--- Exercise goal ---
Output all of the data below exactly as given.

======

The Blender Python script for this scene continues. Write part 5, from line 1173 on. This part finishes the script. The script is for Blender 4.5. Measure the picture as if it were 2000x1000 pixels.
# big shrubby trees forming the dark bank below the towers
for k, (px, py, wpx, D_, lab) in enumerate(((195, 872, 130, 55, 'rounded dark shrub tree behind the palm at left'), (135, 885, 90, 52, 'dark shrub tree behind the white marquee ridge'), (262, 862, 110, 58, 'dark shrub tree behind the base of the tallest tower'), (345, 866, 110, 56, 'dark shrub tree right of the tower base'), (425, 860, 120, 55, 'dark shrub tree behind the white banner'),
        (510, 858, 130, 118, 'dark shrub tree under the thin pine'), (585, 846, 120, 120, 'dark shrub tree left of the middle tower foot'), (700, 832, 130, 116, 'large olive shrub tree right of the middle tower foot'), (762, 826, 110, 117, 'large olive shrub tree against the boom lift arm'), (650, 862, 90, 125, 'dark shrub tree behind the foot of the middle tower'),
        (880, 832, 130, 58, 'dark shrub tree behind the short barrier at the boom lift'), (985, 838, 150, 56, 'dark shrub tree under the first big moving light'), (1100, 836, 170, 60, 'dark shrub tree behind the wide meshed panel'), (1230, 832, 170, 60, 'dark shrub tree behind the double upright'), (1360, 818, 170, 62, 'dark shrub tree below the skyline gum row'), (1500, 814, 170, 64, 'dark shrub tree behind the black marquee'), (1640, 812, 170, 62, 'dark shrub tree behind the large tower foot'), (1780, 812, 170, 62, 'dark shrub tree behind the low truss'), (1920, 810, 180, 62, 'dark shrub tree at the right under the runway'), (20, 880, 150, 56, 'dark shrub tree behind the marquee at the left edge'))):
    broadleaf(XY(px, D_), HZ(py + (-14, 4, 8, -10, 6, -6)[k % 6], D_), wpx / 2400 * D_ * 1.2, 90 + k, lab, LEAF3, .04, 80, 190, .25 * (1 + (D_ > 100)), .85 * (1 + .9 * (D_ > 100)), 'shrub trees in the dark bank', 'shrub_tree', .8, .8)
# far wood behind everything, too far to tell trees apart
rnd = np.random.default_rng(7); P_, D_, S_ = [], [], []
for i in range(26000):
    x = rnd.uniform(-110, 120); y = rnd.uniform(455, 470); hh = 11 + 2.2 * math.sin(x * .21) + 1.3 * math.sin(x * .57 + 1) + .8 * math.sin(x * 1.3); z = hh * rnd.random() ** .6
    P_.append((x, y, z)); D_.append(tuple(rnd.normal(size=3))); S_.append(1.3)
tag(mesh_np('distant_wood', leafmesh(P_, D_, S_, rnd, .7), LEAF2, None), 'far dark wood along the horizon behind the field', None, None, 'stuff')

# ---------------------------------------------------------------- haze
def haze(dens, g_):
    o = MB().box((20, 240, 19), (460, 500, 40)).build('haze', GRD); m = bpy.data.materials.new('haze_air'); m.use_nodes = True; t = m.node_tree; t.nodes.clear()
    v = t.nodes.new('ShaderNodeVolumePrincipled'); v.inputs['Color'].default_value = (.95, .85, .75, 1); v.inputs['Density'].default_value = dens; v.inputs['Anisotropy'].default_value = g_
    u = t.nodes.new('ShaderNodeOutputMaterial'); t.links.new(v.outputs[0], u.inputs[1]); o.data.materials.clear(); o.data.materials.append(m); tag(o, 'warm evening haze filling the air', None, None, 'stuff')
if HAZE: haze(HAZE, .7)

======

--- Written answer ---
The Blender Python script for this scene continues. Write part 5, from line 1173 on. This part finishes the script. The script is for Blender 4.5. Measure the picture as if it were 2000x1000 pixels.
# big shrubby trees forming the dark bank below the towers
for k, (px, py, wpx, D_, lab) in enumerate(((195, 872, 130, 55, 'rounded dark shrub tree behind the palm at left'), (135, 885, 90, 52, 'dark shrub tree behind the white marquee ridge'), (262, 862, 110, 58, 'dark shrub tree behind the base of the tallest tower'), (345, 866, 110, 56, 'dark shrub tree right of the tower base'), (425, 860, 120, 55, 'dark shrub tree behind the white banner'),
        (510, 858, 130, 118, 'dark shrub tree under the thin pine'), (585, 846, 120, 120, 'dark shrub tree left of the middle tower foot'), (700, 832, 130, 116, 'large olive shrub tree right of the middle tower foot'), (762, 826, 110, 117, 'large olive shrub tree against the boom lift arm'), (650, 862, 90, 125, 'dark shrub tree behind the foot of the middle tower'),
        (880, 832, 130, 58, 'dark shrub tree behind the short barrier at the boom lift'), (985, 838, 150, 56, 'dark shrub tree under the first big moving light'), (1100, 836, 170, 60, 'dark shrub tree behind the wide meshed panel'), (1230, 832, 170, 60, 'dark shrub tree behind the double upright'), (1360, 818, 170, 62, 'dark shrub tree below the skyline gum row'), (1500, 814, 170, 64, 'dark shrub tree behind the black marquee'), (1640, 812, 170, 62, 'dark shrub tree behind the large tower foot'), (1780, 812, 170, 62, 'dark shrub tree behind the low truss'), (1920, 810, 180, 62, 'dark shrub tree at the right under the runway'), (20, 880, 150, 56, 'dark shrub tree behind the marquee at the left edge'))):
    broadleaf(XY(px, D_), HZ(py + (-14, 4, 8, -10, 6, -6)[k % 6], D_), wpx / 2400 * D_ * 1.2, 90 + k, lab, LEAF3, .04, 80, 190, .25 * (1 + (D_ > 100)), .85 * (1 + .9 * (D_ > 100)), 'shrub trees in the dark bank', 'shrub_tree', .8, .8)
# far wood behind everything, too far to tell trees apart
rnd = np.random.default_rng(7); P_, D_, S_ = [], [], []
for i in range(26000):
    x = rnd.uniform(-110, 120); y = rnd.uniform(455, 470); hh = 11 + 2.2 * math.sin(x * .21) + 1.3 * math.sin(x * .57 + 1) + .8 * math.sin(x * 1.3); z = hh * rnd.random() ** .6
    P_.append((x, y, z)); D_.append(tuple(rnd.normal(size=3))); S_.append(1.3)
tag(mesh_np('distant_wood', leafmesh(P_, D_, S_, rnd, .7), LEAF2, None), 'far dark wood along the horizon behind the field', None, None, 'stuff')

# ---------------------------------------------------------------- haze
def haze(dens, g_):
    o = MB().box((20, 240, 19), (460, 500, 40)).build('haze', GRD); m = bpy.data.materials.new('haze_air'); m.use_nodes = True; t = m.node_tree; t.nodes.clear()
    v = t.nodes.new('ShaderNodeVolumePrincipled'); v.inputs['Color'].default_value = (.95, .85, .75, 1); v.inputs['Density'].default_value = dens; v.inputs['Anisotropy'].default_value = g_
    u = t.nodes.new('ShaderNodeOutputMaterial'); t.links.new(v.outputs[0], u.inputs[1]); o.data.materials.clear(); o.data.materials.append(m); tag(o, 'warm evening haze filling the air', None, None, 'stuff')
if HAZE: haze(HAZE, .7)